Another day, another outfit – and another amazing new book! The Sustainable Fashion Handbook, by Sandy Black – which was just waiting on the library shelf for me to find.
Today’s outfit is refashioned from items off the $2 op-shop rack, just one step away from becoming landfill yet barely worn. The shirt sleeves became a belt, extended by an offcut from skirt which helps blend the pink and beige stripe separates.
In her 2014 book, Professor Sandy Black says taken holistically the textile and clothing life cycles consume more energy and water than do the product lifecycles of any other industry except construction or agriculture – with cleaning, drying and ironing of clothes by consumers being especially costly.
“Currently, garments and their component parts are well-travelled commodities with brief lives, often discarded long before they are worn out.” On everyday fashion, Black writes: “Some say everyday clothing is not fashion – but choices we make when we get up in the morning and decide what to wear construct our image both for ourselves and for the outside world.”
Black’s book includes an essay on sustainability, pleasure and fashion politics by Kate Fletcher about the potential for fashion as a tool to promote more connected, engaged lives and thereby improve individual and collective wellbeing rather than fostering empty consumerism.
“The popular view tends to dismiss fashion outright on environmental and ethical grounds because of its (serious) connections with short-termism, material excess and labour abuses, without seeing that the negative repercussions of this categorical stance would hit us hard in other parts of our culture. … The relationship between fashion and sustainability is dynamic and multi-dimensional. For just as fashion without sustainability is ignorant, sustainability without fashion is sad. Each has the potential to bring something vital and different to the other.”
Fletcher writes that perhaps the most intractable issue within fashion and sustainability is the wastefulness, irresponsibility, excess and exploitation endemic to most of the business models and production/consumption systems that have grown up around clothing, expression and identity.
“The sustainability implications of high-volume consumption include its effects on workers, resources, waste levels, air and water quality, and consumers’ physical and psychological health; yet it is still a taboo subject for global brands and high-street retailers who depend on a high throughput of product for financial success. Indeed, high product throughput has come to characterise everyday living in the West, where shopping and spending are for many the leisure activities of choice. It should not be forgotten that fashion cycles and changing trends fan the flames of the consumerist lifestyle; we meet our desire for pleasure, new experiences, status and identity formation through the buying of things – many of them clothes,” Fletcher writes.

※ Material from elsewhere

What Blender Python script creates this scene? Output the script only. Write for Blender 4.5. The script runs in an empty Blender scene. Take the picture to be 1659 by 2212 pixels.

And there it is. That’s why perfectly good, well-made, clothing ends up in op shops. The owner’s moved on to the next best thing. Through my Sew it Again campaign this year, I am demonstrating how existing clothing can be recreated into something ‘new’ using simple home-sewing skills, energy and imagination.
This shirt was a beautifully crafted Ted Baker button-down made in Turkey, and the skirt a Wombat cotton with button front. It was mid-calf length, so I chopped it to be above-knee length and made the back into the front. I cropped the sleeves off and turned them into a belt by extending them using skirt off-cuts, and gathered another offcut then added it to embellish the shirt front.